Investigation of Weak Molecular Interactions by Multinuclear NMR Spectroscopic Techniques and Theoretical Computations

Abstract

The work reported in this thesis contains extensive studies carried out to investigate the weak molecular interactions in small organic molecules by utility of multinuclear and multidimensional NMR spectroscopic techniques and multitude of Density Functional based theoretical computations. The chemical shift of NH protons in benzoyl urea and the solvent dilution experiments infer the existence of dimers. The DOSY NMR spectroscopy conforms the existence of dimer formation in benzoyl urea derivatives. The formation of dimers is attributed to intermolecular HB and supported by DMSO titration studies.

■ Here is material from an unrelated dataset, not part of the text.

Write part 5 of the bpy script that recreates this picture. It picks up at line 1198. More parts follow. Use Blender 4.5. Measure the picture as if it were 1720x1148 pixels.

Along with the intermolecular HB, we have also observed the formation of intramolecular HB in all the dimers. The different 1D and 2D NMR experiments revealed the existence of both inter- and intra- molecular HB in all the synthesized derivatives of benzoyl urea. The existence of benzoyl ureas as dimer has been further confirmed by the DFT based computational analysis. The computational studies have been carried out by using QTAIM, NBO, NCI, EDD plots and MESP plots. In QTAIM analysis, we have discussed about Koch and Popelier criteria required for HB. Most of the criteria are satisfied by both inter- and intra- molecular HBs. The NCI analysis also revealed existence of inter- and intramolecular HB in all the synthesized derivatives of benzoyl urea. The NBO studies provide the information about the strength of HBs in terms of orbital stabilization energy. The EDD plots showed the formation of inter- and intra- molecular interactions in terms of electron density shifts involved in bonding. MESP plots drawn revealed the electrostatic nature of HB in all the analysed dimers.